Material provided >>
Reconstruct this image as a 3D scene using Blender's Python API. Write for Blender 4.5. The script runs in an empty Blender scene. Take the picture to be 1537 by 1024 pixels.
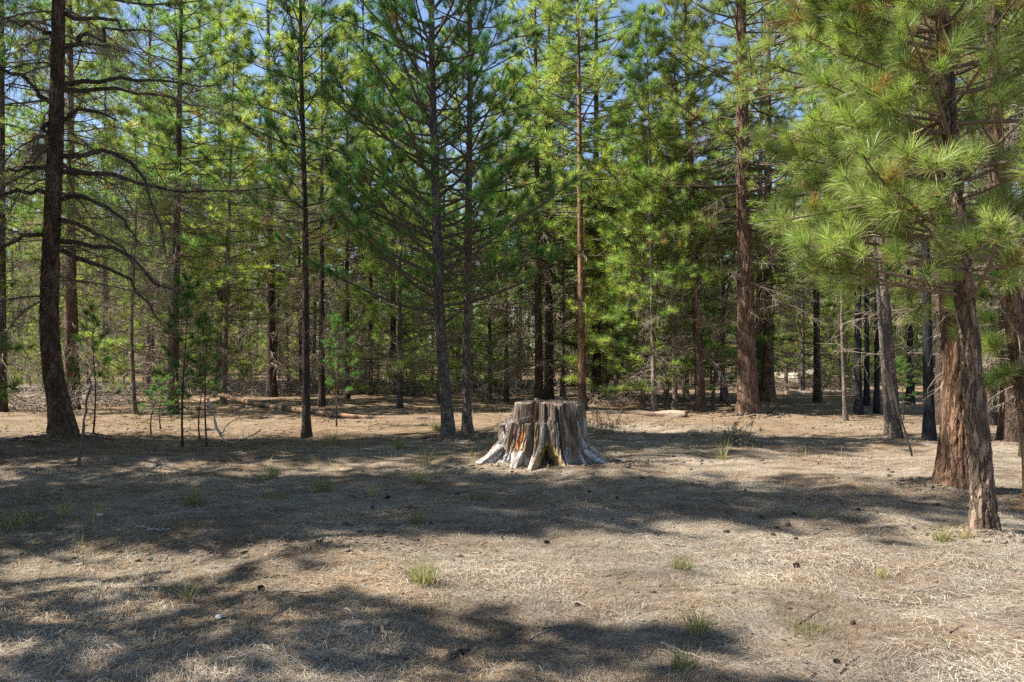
import bpy, math, numpy as np
from mathutils import Vector
R = math.radians
sc = bpy.context.scene
COL = sc.collection
rng = np.random.default_rng(11)

# ------------------------------------------------------------------ camera measures (photo pixels -> metres)
F, CX, HY, CH = 1110.0, 768.5, 540.0, 1.6
def at(px, py, D):
    return np.array([(px - CX) / F * D, D, CH + (HY - py) / F * D])
def dist(py):
    return CH * F / (py - HY)

# ------------------------------------------------------------------ noise
def _h(ix, iy, iz, s):
    h = (ix.astype(np.int64) * 374761393 + iy.astype(np.int64) * 668265263 + iz.astype(np.int64) * 2147483647 + s * 974634777) & 0xFFFFFFFF
    h = ((h ^ (h >> 13)) * 1274126177) & 0xFFFFFFFF
    h = ((h ^ (h >> 16)) * 2246822519) & 0xFFFFFFFF
    return ((h ^ (h >> 15)) & 0xFFFFFF) / float(0xFFFFFF) * 2 - 1
def vn(x, y, z, s=0):
    x, y, z = np.broadcast_arrays(np.asarray(x, float), np.asarray(y, float), np.asarray(z, float))
    ix, iy, iz = np.floor(x), np.floor(y), np.floor(z)
    fx, fy, fz = x - ix, y - iy, z - iz
    fx, fy, fz = [f * f * (3 - 2 * f) for f in (fx, fy, fz)]
    r = 0
    for a in (0, 1):
        for b in (0, 1):
            for c in (0, 1):
                w = (fx if a else 1 - fx) * (fy if b else 1 - fy) * (fz if c else 1 - fz)
                r = r + w * _h(ix + a, iy + b, iz + c, s)
    return r
def fbm(x, y, z, o=4, s=0):
    r, a, f = 0, 1.0, 1.0
    for k in range(o):
        r = r + a * vn(x * f, y * f, z * f, s + k * 17); a *= .5; f *= 2.03
    return r

def height(x, y):
    x = np.asarray(x, float); y = np.asarray(y, float)
    d = np.hypot(x, y)
    z = .10 * fbm(x * .16, y * .16, 0, 3, 5) + .05 * fbm(x * .7, y * .7, 3, 3, 9)
    z = z + .026 * fbm(x * 2.6, y * 2.6, 7, 3, 21) * np.clip(1.4 - d / 24, 0, 1)
    # low scuffed ridges of duff left of the middle, mound round the stump
    z = z + .05 * np.exp(-((y - 5.15 - .12 * x) / .12) ** 2) * np.clip(-(x + .8), 0, 1) * (vn(x * 3, y * 3, 1, 3) * .5 + .6)
    z = z + np.clip(d - 60, 0, 300) * .012
    return z
MOUND = [(4.25, 6.67, .05, .30), (5.5, 9.1, .07, .5), (-9.05, 14.95, .08, .6), (-1.25, 14.7, .05, .4), (-.95, 15.4, .05, .35), (7.1, 22.2, .08, .8), (.45, 11.2, .05, 1.0)]
_h0 = height
def height(x, y):
    x = np.asarray(x, float); y = np.asarray(y, float); z = _h0(x, y)
    for a, b_, h_, w_ in MOUND: z = z + h_ * np.exp(-((x - a) ** 2 + (y - b_) ** 2) / w_ ** 2)
    return z
def gz(x, y):
    return float(height(x, y))

# ------------------------------------------------------------------ mesh helpers
def mesh(name, V, quads=None, tris=None, mat=None, col=None, smooth=False):
    V = np.asarray(V, np.float32).reshape(-1, 3)
    m = bpy.data.meshes.new(name)
    q = np.zeros((0, 4), np.int32) if quads is None else np.asarray(quads, np.int32).reshape(-1, 4)
    t = np.zeros((0, 3), np.int32) if tris is None else np.asarray(tris, np.int32).reshape(-1, 3)
    m.vertices.add(len(V)); m.vertices.foreach_set('co', V.ravel())
    loops = np.concatenate([q.ravel(), t.ravel()]).astype(np.int32)
    m.loops.add(len(loops)); m.loops.foreach_set('vertex_index', loops)
    n = len(q) + len(t)
    ls = np.concatenate([np.arange(len(q)) * 4, len(q) * 4 + np.arange(len(t)) * 3]).astype(np.int32)
    m.polygons.add(n); m.polygons.foreach_set('loop_start', ls)
    if smooth: m.polygons.foreach_set('use_smooth', np.ones(n, bool))
    m.update(calc_edges=True)
    if col is not None:
        a = m.attributes.new('tint', 'FLOAT_COLOR', 'POINT')
        c = np.ones((len(V), 4), np.float32); c[:, :3] = col
        a.data.foreach_set('color', c.ravel())
    if mat: m.materials.append(mat)
    return m
def obj(name, m, parent=None):
    o = bpy.data.objects.new(name, m); COL.objects.link(o)
    if parent is not None: o.parent = parent
    return o
def tag(o, label=None, cat=None, group=None, kind=None):
    if label: o['label'] = label
    if cat: o['category'] = cat
    if group: o['group'] = group
    if kind: o['kind'] = kind
    return o
def thing(name, label, cat, loc=(0, 0, 0), rz=0, group=None):
    o = bpy.data.objects.new(name, None); COL.objects.link(o)
    o.empty_display_size = .2
    o.location = [float(c) for c in loc]; o.rotation_euler = (0, 0, rz)
    return tag(o, label, cat, group)

def nrm(v):
    return v / np.maximum(np.linalg.norm(v, axis=-1, keepdims=True), 1e-9)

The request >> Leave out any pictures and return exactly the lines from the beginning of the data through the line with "return CH * F / (py - HY)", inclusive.

Exercise answer >>
Reconstruct this image as a 3D scene using Blender's Python API. Write for Blender 4.5. The script runs in an empty Blender scene. Take the picture to be 1537 by 1024 pixels.
import bpy, math, numpy as np
from mathutils import Vector
R = math.radians
sc = bpy.context.scene
COL = sc.collection
rng = np.random.default_rng(11)

# ------------------------------------------------------------------ camera measures (photo pixels -> metres)
F, CX, HY, CH = 1110.0, 768.5, 540.0, 1.6
def at(px, py, D):
    return np.array([(px - CX) / F * D, D, CH + (HY - py) / F * D])
def dist(py):
    return CH * F / (py - HY)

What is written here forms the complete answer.